Friday, December 14, 2012

The Golden State Warriors' success and the Heat's return.

Golden State Warriors 97 - Miami Heat 95

The Good

Warriors: This TLC group are no scrubs and neither are the rest of the Warriors. It is always great to see a team exceed the expectations that the NBA subliminally sets in our minds. If you follow NBA basketball at any time, you would know what I mean. Surprises are rare and miracles always come to an early end. Prior to the start of this season, Golden State was considered a borderline playoff team in the West. The pick was based on the assumption that Andrew Bogut would return and provide the defense this team has been missing since ever. But fast forward two months later into the season, the Warriors are playing solid defense, their record stands at 15-7 and they are doing it all without Andrew Bogut, who is out indefinitely.

Despite the failure Mark Jackson had in the first year as the head coach, he has turned this team around. He instilled a defensive principle and learned to utilize his personnel to the best of their abilities. His team by no means are a defensive juggernaut. Hell, they don't even have a designated stopper, yet they make up for it with effort. A few weeks ago, I was laughing at David Lee's lateral movement, and now he actually looks decent. They are committed on this end on the floor as well as the other. The best thing is that there is nothing spectacular about it either, they just talk and help each other out.

The potential of this team is almost sky-high, you have a soon to be best back court of the league, with Stephen Curry and Klay Thompson. A David Lee in his prime to compliment them. I think Lee is among the league's current greatest stretch four, with the likes of Marc Gasol and Joakim Noah. The rookies have a lot of work to do, but they are good fits. Festus Ezeli stands out above all though, he has this Serge Ibaka thing going on that I really like. He reads the offense well, has the quickness to respond and doesn't fall for every single pump fake. He could become a steal if he develops any offensive game. And since you can never count out the importance of the veterans, Jarrett Jack is the perfect guy to teach the young guards of the team, even though he does those unpredictable Westbrook-esque pull ups.

Heat: The defense that once made them champions is in a process of coming back together. After the impressive ass-whooping from the New York Knicks, they are finally playing with a purpose. It helps that Shane Battier is back, even if he is still recovering from his injury because he is key in Miami's defensive scheme. They did two things particularly well, they clogged up the paint and took Stephen Curry out of his offensive flow, but there is a trade off that ended up hurting them, which I will explain in the other section.

Offensively, they are a totally different team when Ray Allen is on. The ball moves around and players cut. Without him, everyone stands around and waits for either LeBron or Wade to create for them. Bosh was huge in stretches and bailed them out a few times.

The Bad

Warriors: They played a great game, there is not much bad you can take away.

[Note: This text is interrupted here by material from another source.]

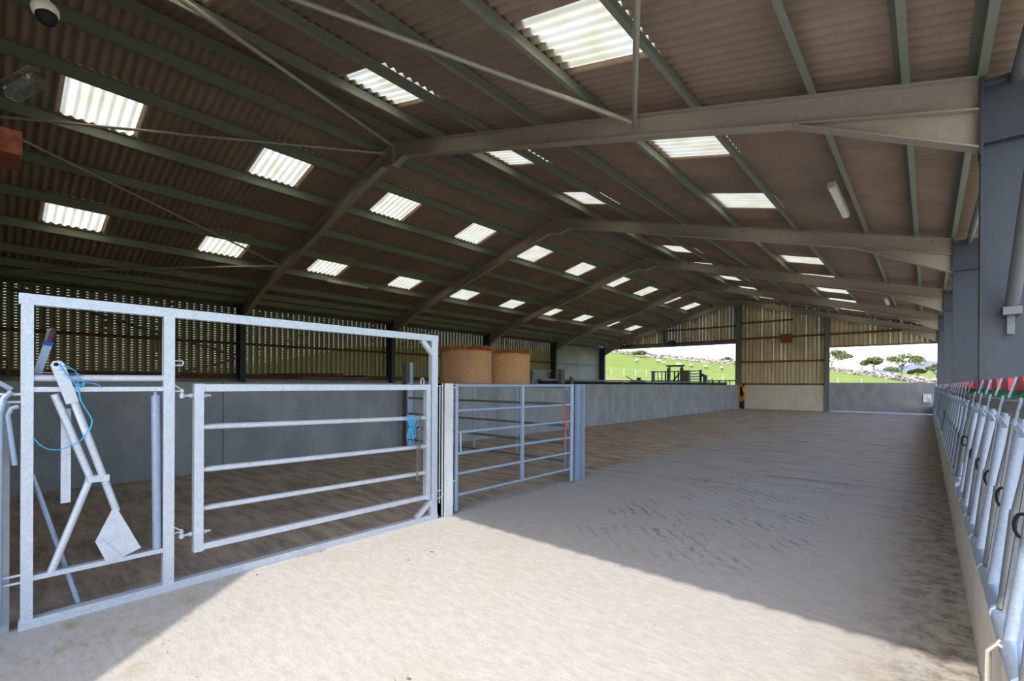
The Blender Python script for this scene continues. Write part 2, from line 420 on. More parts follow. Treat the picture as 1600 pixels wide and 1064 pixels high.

They didn't shoot terribly, or got out rebounded and there were only 13 turnovers. The Heat wanted this game and the fact they pulled it out in someone else's house is remarkable.

Heat: When you focus your defense on a particular player, there is always a trade off. And whether a team is able to take advantage will determine the results. In this case, the target was Stephen Curry. Even before tip-off, Miami's intention was to prevent Curry from shooting at all costs. While the game plan worked, it completely ignored his under-appreciated passing ability.

Golden State read this early too. They spaced the floor with their shooters for Curry, so he could get a good look at his surroundings and make the right pass before the Heat commences with his ancient Egyptian burial. This is a considerable amount of risk for the Heat, because if Curry manages to kick the ball out, it leaves his teammates wide open for a jumper. For the past couple games, Miami's biggest issue on the defense was getting out to shooters, something they sacrifice due to their worry over dribble penetration. And it remains unsolved. There were multiple possessions where I caught guys giving up after the screen. They just stopped and watched as their responsibility knock down easy shots. Winning requires effort and Miami have not worked all 48 minutes.